Berhane Adere who had predicted a World record attempt tonight was called home by the Ethiopian Federation, and did not race.

World Junior record

At the other end of tonight’s programme, the longest, and final race, the men’s 10,000m was won by Qatar’s Abdullah Ahmad Hassan in 26:59.54, a season’s best for the 23 year-old. 2001 World champion Charles Kamathi was second in his own 2004 best of 26:59.93, with fellow Kenyan Mark Brett, third in a personal best of 27:02.00. Fourth was Sammy Kipketer (27:04.61).

Back in fifth was World Junior champion Boniface Kiprop of Uganda with a World Junior record of 27:04.00 (& national record) improving Kenyan Richard Chelimo's 27:11.18 (1991). The 18 year-old who was fourth in Athens, had run his previous best of 27:15.88, a world youth best, at this meeting in 2003 when finishing ninth.

21m Shot battle

Spain’s Manuel Martinez, the 2003 World Indoor champion took the Shot with a season’s best of 21.15, ahead of USA’s Reese Hoffa (21.07) and Joachim Olsen of Denmark the Olympic bronze medallist in third.

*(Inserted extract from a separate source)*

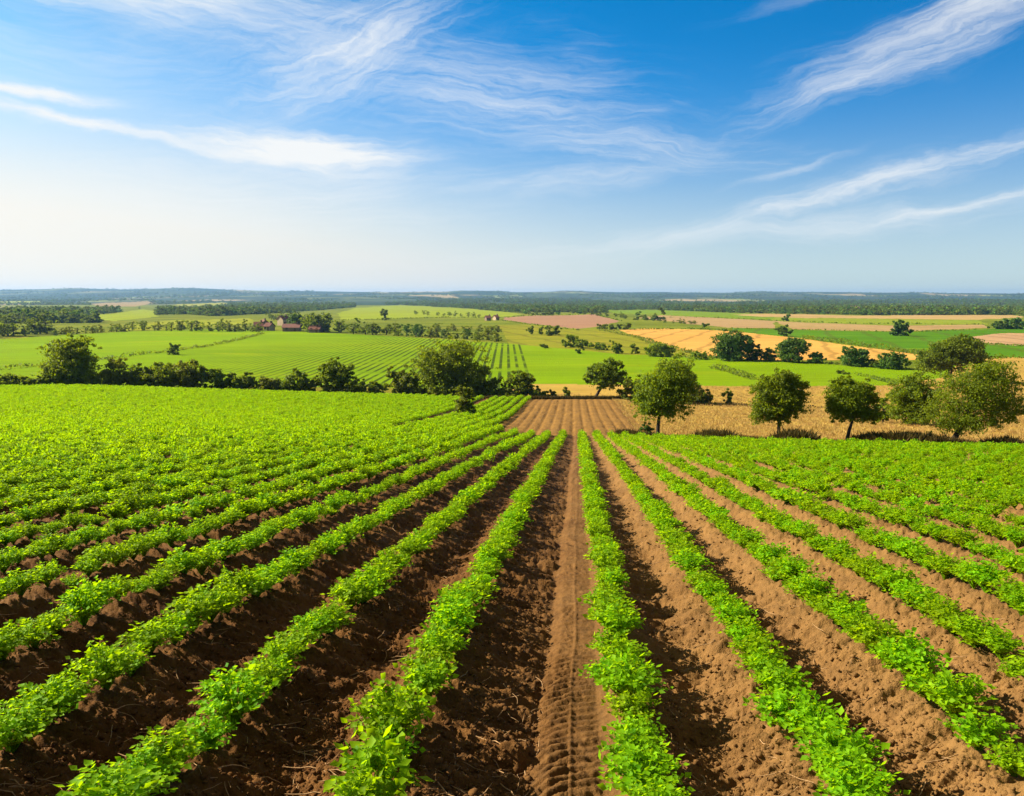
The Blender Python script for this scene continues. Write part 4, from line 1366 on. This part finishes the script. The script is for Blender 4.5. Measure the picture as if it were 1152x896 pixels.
def hedgerows():
    hedgerow('hedgerow', 'thin dark hedge line crossing the left green fields', [(-60, 418.5), (0, 416.5), (45, 412), (118, 404.5), (150, 400.5), (190, 396), (235, 390), (270, 383), (298, 375.5)], 1.1, 1.2, 901)
    hedgerow('hedgerow', 'dark hedge between the big gold field and the dark green strip', [(900, 381.5), (960, 389), (1048, 401.5)], 1.8, 1.6, 902)
    hedgerow('hedgerow', 'short dark hedge in the green field behind the first lone tree', [(800, 415), (818, 418.5), (848, 428)], 1.5, 1.6, 903)
    hedgerow('hedgerow', 'thin dark hedge in the green field behind the smallest lone tree', [(961, 422), (980, 425), (1008, 432.5)], 0.9, 1.3, 904)
    hedgerow('hedgerow', 'rough dark hedge strip across the stubble behind the lone trees', [(775, 456.5), (860, 458), (940, 459.5)], 0.5, 1.2, 905, 'verge', 60)
    hedgerow('hedgerow', 'thin hedge along the top of the big gold field', [(700, 371), (790, 370.5), (835, 374.5)], 1.3, 1.4, 906)
    hedgerow('hedgerow', 'green hedge along the lower left edge of the big gold field', [(675, 372), (715, 380), (745, 391), (800, 402.5)], 1.4, 3.0, 907, 'bush')
    hedgerow('hedgerow', 'rough hedge foot along the row of trees under the gold field', [(760, 402.5), (850, 406), (930, 410), (1025, 416)], 1.0, 1.6, 908)
    hedgerow('hedgerow', 'low dark hedge under the stubble patch at the right edge', [(1085, 404.5), (1120, 403.5), (1180, 403)], 0.9, 1.5, 909)
    hedgerow('hedgerow', 'low hedge between the pinkish field and the far woods', [(566, 357.5), (600, 355.5), (668, 353.9), (698, 361.5)], 0.9, 1.2, 911)
    hedgerow('hedgerow', 'thin dark margin above the middle stubble strip on the right', [(715, 357.3), (800, 357.3), (870, 361), (960, 364.5), (1108, 365.5)], 0.7, 1.2, 912)
    hedgerow('hedgerow', 'thin dark margin along the top of the dark green strip', [(820, 369.6), (890, 371.2), (1010, 374), (1095, 371)], 0.6, 1.0, 913)
    hedgerow('hedgerow', 'low hedge under the pinkish tan patch at the right edge', [(1096, 386.3), (1152, 390), (1200, 391.5)], 0.6, 1.0, 914)
    hedgerow('hedgerow', 'hedge below the long pale green hill across the valley', [(385, 360.5), (440, 359.3), (500, 357.6), (575, 357.5)], 1.0, 1.4, 915)
    hedgerow('hedgerow', 'hedge along the foot of the pinkish ploughed field', [(566, 361), (600, 366), (650, 372)], 0.9, 1.2, 910)


near_trees()
hedge_row()
mid_trees()
tree_belts()
hedgerows()


# ------------------------------------------------------------------ houses of the village
M['roof_red'] = plain_mat('red_roof_tile', (0.150, 0.060, 0.040), 0.85, 1.2, 0.35)
M['roof_pink'] = plain_mat('pink_roof_tile', (0.20, 0.095, 0.070), 0.85, 1.2, 0.25)
M['wall_cream'] = plain_mat('cream_wall', (0.38, 0.29, 0.17), 0.9, 0.8, 0.15)
M['wall_stone'] = plain_mat('stone_wall', (0.21, 0.14, 0.09), 0.9, 0.8, 0.25)
M['glass'] = plain_mat('dark_window', (0.03, 0.035, 0.04), 0.2, 1.0, 0.1)
M['door'] = plain_mat('brown_door', (0.12, 0.06, 0.03), 0.7, 1.0, 0.1)


def box(x0, x1, y0, y1, z0, z1):
    V = np.array([(x, y, z) for z in (z0, z1) for y in (y0, y1) for x in (x0, x1)], float)
    return V, np.array([(0, 2, 3, 1), (4, 5, 7, 6), (0, 1, 5, 4), (2, 6, 7, 3), (0, 4, 6, 2), (1, 3, 7, 5)])


def house(label, u, v, w_px, wall_h, roof_h, depth, wall, roof, rz, lo=150, group=None):
    x, y, z = at(u, v, None, lo)
    w = size(w_px, y)
    e = link('village_house', None, None, (x, y, z - 0.3), rz)
    tag(e, label, 'house', group)
    a, b = w / 2, depth / 2
    V, F = box(-a, a, -b, b, 0, wall_h)
    gb = np.array([(-a, -b, wall_h), (-a, b, wall_h), (-a, 0, wall_h + roof_h), (a, -b, wall_h), (a, b, wall_h), (a, 0, wall_h + roof_h)])
    link('wall', raw_mesh('wall', np.concatenate([V, gb]), [F, np.array([(8, 10, 9), (11, 12, 13)])], M[wall], False), e)
    o, th = 0.4, 0.25
    k = roof_h / b
    parts = []
    for s in (-1, 1):
        y0, z0 = s * (b + o), wall_h - k * o
        P = np.array([(-a - o, y0, z0), (a + o, y0, z0), (a + o, 0, wall_h + roof_h), (-a - o, 0, wall_h + roof_h)])
        P2 = P + [0, 0, th]
        parts.append((np.concatenate([P, P2]), np.array([(0, 1, 2, 3), (4, 7, 6, 5), (0, 4, 5, 1), (1, 5, 6, 2), (2, 6, 7, 3), (3, 7, 4, 0)])))
    rf = link('roof', raw_mesh('roof', *join(parts), M[roof], False), e)
    link('chimney', raw_mesh('chimney', *box(a * 0.5, a * 0.5 + 0.8, -0.45, 0.45, wall_h + roof_h * 0.5, wall_h + roof_h + 1.1), M['wall_stone'], False), rf)
    n = max(2, int(w / 3.2))
    for i in range(n):
        cx = -a + w * (i + 0.5) / n
        if i == n // 2:
            link('door', raw_mesh('door', *box(cx - 0.5, cx + 0.5, -b - 0.05, -b + 0.05, 0.3, 2.4), M['door'], False), e)
        else:
            wn = link('window', raw_mesh('window', *box(cx - 0.55, cx + 0.55, -b - 0.03, -b + 0.05, 1.3, 2.5), M['glass'], False), e)
            link('sill', raw_mesh('sill', *box(cx - 0.65, cx + 0.65, -b - 0.12, -b + 0.04, 1.2, 1.295), M['wall_cream'], False), wn)


def village():
    house('long low house with a pinkish roof at the front of the village', 330, 373.0, 18, 2.2, 1.6, 7, 'wall_stone', 'roof_pink', 0.12)
    house('tall cream house with a red roof behind the long pink-roofed house', 321, 366.5, 9, 4.2, 2.0, 6, 'wall_cream', 'roof_red', 0.9)
    house('brown house beside the tall cream house, red gable towards the field', 332, 366.5, 10, 3.2, 2.2, 7, 'wall_stone', 'roof_red', -0.5)
    house('small stone house at the left end of the village', 293, 372.0, 9, 2.6, 1.8, 6, 'wall_stone', 'roof_red', 0.3)
    house('small cream house among bushes left of the long pink-roofed house', 305, 372.3, 7, 2.5, 1.6, 5, 'wall_cream', 'roof_red', -0.3)
    house('low stone barn right of the village under the dark trees', 357, 374.4, 12, 1.9, 1.6, 6, 'wall_stone', 'roof_red', -0.1)
    house('small red-roofed house peeping out between the long house and the bright tree', 342, 369.5, 7, 3.0, 1.9, 6, 'wall_cream', 'roof_red', 0.5)
    house('tiny dark-roofed stone house behind the left end of the village', 299, 368.5, 6, 2.6, 1.8, 5, 'wall_stone', 'roof_pink', -0.7)
    house('left of two small red-roofed houses by the pale green hill', 549, 361.0, 5, 2.4, 1.8, 6, 'wall_stone', 'roof_red', 0.3)
    house('right of two small red-roofed houses by the pale green hill', 558, 360.5, 4, 2.6, 1.7, 6, 'wall_cream', 'roof_red', 0.5)
    house('large pale house at the edge of the far right woods', 957, 352.0, 8, 7.0, 2.5, 12, 'wall_cream', 'wall_stone', 0.15, 500)


village()


# ------------------------------------------------------------------ far woods
def far_woods():
    g = np.random.default_rng(41)
    protos = []
    for k in range(5):
        gg = np.random.default_rng(850 + k)
        V, F = cards_mesh(*crown_arrays(auto_lobes(1.0, 1.0, 0.0, 0.85, gg, 5), 130, 0.23, gg, 0.35))
        protos.append(raw_mesh('wood_tree', V, F, M['wood']))
    n = 150000
    u = g.uniform(-120, 1270, n)
    H = np.exp(g.uniform(math.log(560), math.log(7300), n))
    x = (u - CX) / F_PX * H
    z = ground0(x, H)
    v = v_of_t(z / H)
    dens = np.clip((fbm(x / 260.0, H / 520.0, 4, 77) - 0.02) * 5.0, 0, 1) * 0.55
    dens *= np.where(H < 900, 0.5, np.where(H > 1700, 0.7, 1.0))
    woods = [([(555, 351), (600, 355.5), (680, 352.5), (700, 347.8), (830, 351.5), (900, 353), (1300, 353.5), (1300, 337), (900, 341), (700, 341), (555, 345)], 0.8),
             ([(172, 351), (240, 356), (330, 352), (400, 346), (400, 341), (250, 345), (178, 347)], 0.6),
             ([(430, 343), (470, 340), (560, 344.5), (610, 348), (610, 353), (540, 348)], 0.9),
             ([(-120, 350), (60, 350), (115, 356), (110, 366), (60, 376), (-120, 384)], 0.45),
             ([(-120, 336), (20, 333), (48, 338), (120, 339), (120, 341), (-120, 338)], 0.7),
             ([(130, 340.5), (240, 338.2), (240, 340), (130, 342)], 0.7)]
    for poly, d in woods:
        dens = np.where(in_poly(u, v, poly), np.maximum(dens, d * np.clip(0.42 + 2.8 * vnoise(x / 130.0, H / 210.0, 6) + 1.2 * vnoise(x / 30.0, H / 60.0, 7), 0.06, 1)), dens)
    for _, poly, _, _ in FIELDS:
        dens = np.where(in_poly(u, v, poly) & (H < 4000), 0, dens)
    ok = g.random(n) < dens
    ok &= ~((H < 700) & (v > np.interp(u, *GREEN_TOP) - 2))
    x, H, z = x[ok], H[ok], z[ok]
    s = g.uniform(5.0, 10.5, len(x)) * np.clip(H / 2300.0, 1.0, 2.1)
    rot = np.zeros((len(x), 3)); rot[:, 2] = g.uniform(0, 6.28, len(x))
    tag(scatter('far_woods', protos, np.stack([x, H, z], 1), rot, np.stack([s * 1.25, s * 1.25, s * np.clip(2600.0 / H, 0.55, 1) * g.uniform(0.6, 1.25, len(x))], 1), g.integers(0, 5, len(x))),
        'dark woods and copses spread over the far plain and hills', 'woods')


far_woods()


# ------------------------------------------------------------------ the air
def haze():
    V, F = box(-13500, 13500, -60, 9800, -90, 66)
    m = bpy.data.materials.new('haze')
    m.use_nodes = True
    T = NT(m.node_tree)
    T.n.clear()
    out = T.new('ShaderNodeOutputMaterial')
    p = T.new('ShaderNodeVolumePrincipled')
    p.inputs['Color'].default_value = (0.30, 0.57, 1.0, 1.0)
    p.inputs['Density'].default_value = 0.000075
    p.inputs['Anisotropy'].default_value = 0.2
    T.link(p.outputs[0], out.inputs['Volume'])
    tag(link('haze', raw_mesh('haze', V, F, m)), kind='stuff')


haze()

The Spaniard who was fourth in Olympia had led since his second attempt but the last round of the competition was the most dramatic in terms of the minor places. South Africa’s Janus Robberts’ fifth round put of 20.98, was overtaken first by Hoffa’s 21.07 and then Olsen’s 21.05, and so Robberts found himself in fourth.

Athens silver medallist Otis Harris took the men’s 400m in very convincing style but his winning time of 44.79 said more about everyone’s post Olympic tiredness than anything else.

Fourth in Athens but a clear winner tonight was Russia’s Mariya Koroteyeva in the women’s 100m Hurdles. Spanish record holder Glory Alozie was second 12.79, just getting the verdict over Texan Jenny Adams. The American had the same time in third.

Chris Turner for the IAAF

**To claim their share of the TDK Golden League Jackpot, all winner’s must compete in the World Athletics Final in Monaco.